Plaçons en milieu de critique le côté du film qui peut, selon l’humeur, compter en bon ou en mauvais : ses deux mille milliards de clins d’œil et repompages. Je me dispense de vous citer tous les plans qui rappellent d’autres films, toutes les scènes recopiées sans vergogne, toutes les idées reproduites à l’identique. Le tout vous permet, au choix, de jouer à chercher le film original, ou de désespérer de voir une seule idée propre au film. Et si vous désespérez à ce niveau-là, vous désespérerez aussi sans doute de la minceur très slim fast du scénario, de son histoire en général, et de la superficialité de ses personnages. Van Helsing a des cauchemars (dont l’explication sera assez fumeuse et pas vraiment convaincante), et à part ça il serre la mâchoire en dessoudant du monstre et ne permet même pas à Hugh Jackman de paraître cool. Anna vit pour venger sa famille, se tient bien droite en dessoudant du monstre et ne permet quasiment jamais à Kate Beckinsale de nous gratifier de son joli sourire. Carl le moine joue le quota de personnage maladroit et rigolo, sans qu’on sache ce qu’il cherche ou veut. Dracula a un costume un peu large pour que les épaules de Richard Roxburgh les remplisse, peinant à lui donner du charisme et échouant à le rendre inquiétant. Les autres rôles sont au mieux séduisants (les trois épouses de Dracula, dans leur version non-vampire), au pire ridicule (Igor, le serviteur de Frankenstein, maquillé à la truelle), et en général transparents. A cause de tout cela, les scènes d’action restent de l’action à l’état brut, sans enjeu et sans que le spectateur ne prenne cause pour les protagonistes.

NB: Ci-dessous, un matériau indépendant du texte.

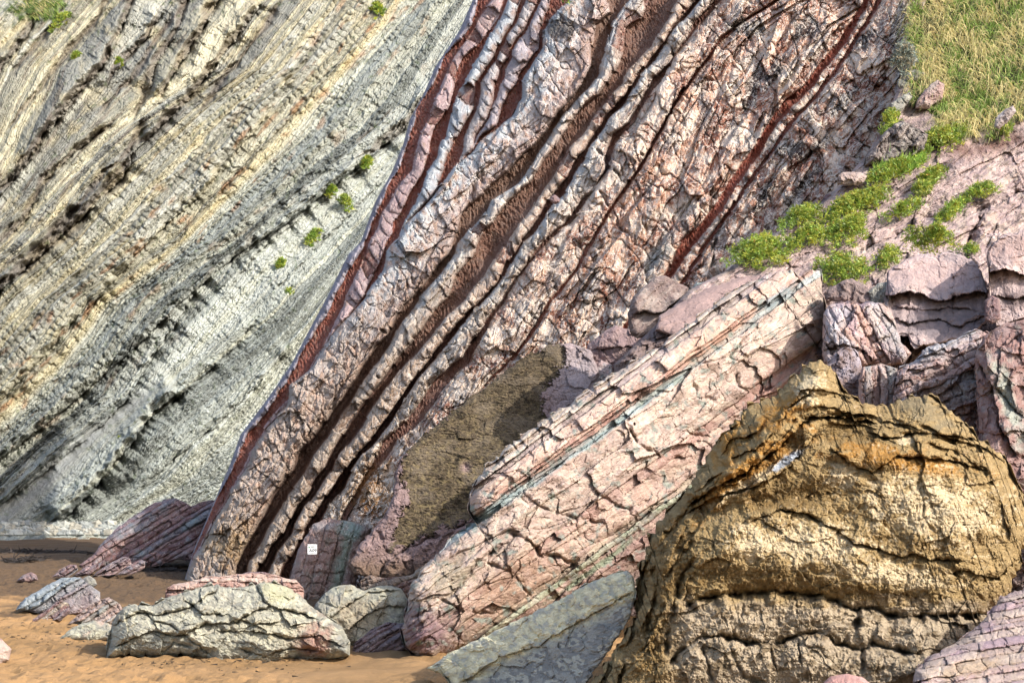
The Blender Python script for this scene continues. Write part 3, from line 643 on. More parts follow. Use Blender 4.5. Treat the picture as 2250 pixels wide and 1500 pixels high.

Voilà. Je ne vais pas essayer de vous convaincre que même un divertissement pur doit avoir un scénario digne de ce nom, mais il manque ainsi la motivation pour les scènes d’action, en plus du manque de leur mise en valeur. Et j’en reviens donc à mon exergue : ceux qui cherchent de l’action bête et méchante et des effets spéciaux qui tuent se régaleront (tant mieux pour vous, je ne vous jette pas la pierre, Pierre), et ceux qui sont un peu plus exigeants resteront sur leur faim. Ce n’est pas vraiment qu’ils s’ennuieront, mais ils regretteront le gâchis que ce film a fait d’un principe de départ qui aurait pu donner un véritable feu d’artifice.
A voir : pour l’action ou les effets spéciaux, et c’est tout
Le score presque objectif : 6/10
Mon conseil perso (de -3 à +3) : -1, élevez votre niveau d’exigence, ou +1, mettez votre cerveau et votre sens critique en veilleuse.